Chapitre I. Vers une didactique du continuum et de la pluralité ?

Les pratiques plurilingues, ressources des sujets en mobilité, peuvent-elles être validées et mutualisées pour permettre de nouveaux apprentissages ? Est-il envisageable de les considérer comme faisant partie de savoirs susceptibles d’être enseignés ? Sur le terrain de la didactique des langues au primaire, le savoir qui émerge des travaux sur le plurilinguisme, les cultures et les migrations est, si nous tentons de le résumer en quelques mots, le suivant : dans une société plurielle et cognitive, la mobilité du sujet et son parcours d’un champ d’expériences ou de connaissances à d’autres champs peuvent créer des ressources individuelles et collectives pour de nouveaux savoirs, savoir-faire et savoir-être. Ces savoirs sont-ils scolarisables ? Peuvent-ils devenir des objets d’enseignement ou bien s’agit-il d’une éducation plurilingue au service des enseignements de langue ?

La compétence bilingue ne consiste pas en une simple alternance de codes et l’aptitude à avoir recours à deux répertoires linguistiques ne garantit pas nécessairement une compétence plurilingue (Castellotti et Moore, 2005 : 107–132). L’expérience d’apprentissage d’une langue étrangère en contexte scolaire peut être pour les enfants, qu’ils vivent ou non dans un contexte plurilingue, l’opportunité de la prise de conscience, de la « manipulation intentionnelle » (Le Pichon Vorstman, 2006 : 46) et du développement de stratégies plurilingues, à la condition que les enseignants connaissent ces stratégies, les valident et les didactisent. Nous essaierons ici de voir à quelles conditions peut s’opérer la transposition didactique des savoirs pour les langues.

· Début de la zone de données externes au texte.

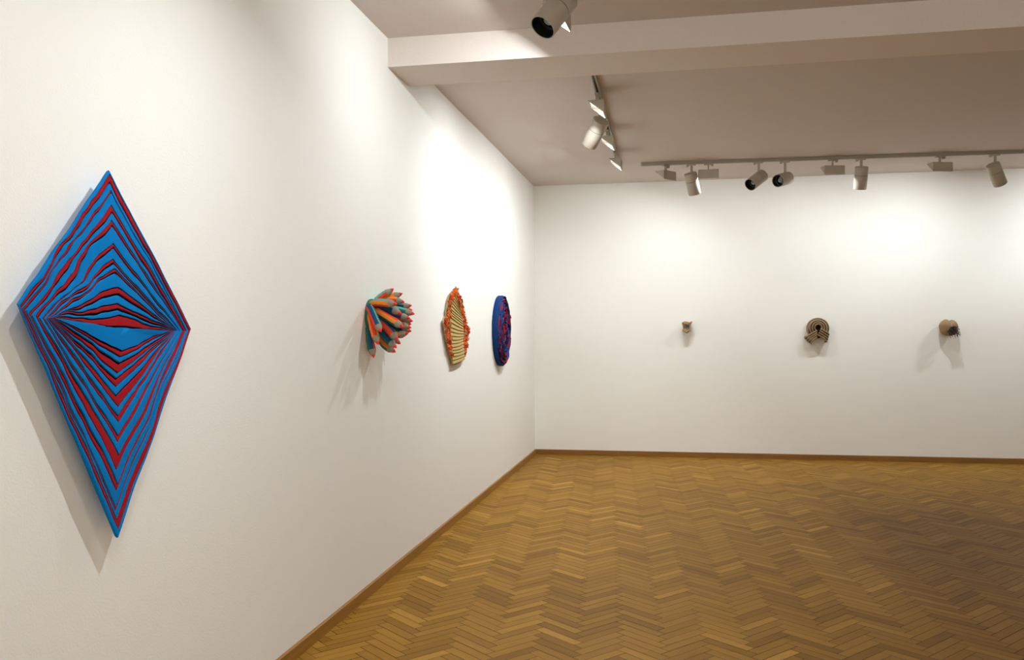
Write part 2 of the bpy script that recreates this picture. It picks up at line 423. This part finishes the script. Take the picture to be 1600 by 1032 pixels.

Andrée Tiberghien, Gilbert Arsac et Martine Méheut (1994 : 106), pour les savoirs de physique au collègue, soulignent la nécessité que soient présents deux éléments : la légitimation de tout nouveau contenu d’enseignement, la réduction de l’écart entre savoir savant et savoir enseigné. Selon Michel Verret, cité par Chevallard (1985 : 57), les conditions nécessaires pour que des savoirs deviennent scolarisables sont : sa dépersonnalisation, c’est-à-dire la distanciation entre le savoir et son producteur, en particulier dans sa présentation aux enseignants par l’institution (Chevallard, 1985 : 20) ; la désyncrétisation du savoir, soit sa division en champs délimités ; la programmation des apprentissages et de leur évaluation. Ce sont ces cinq points, la légitimation, la désyncrétisation, la distanciation, la réduction de l’écart entre savoirs savants, sociaux et enseignés, la programmation des apprentissages et de l’évaluation, que nous reprenons pour le cadre de l’enseignement.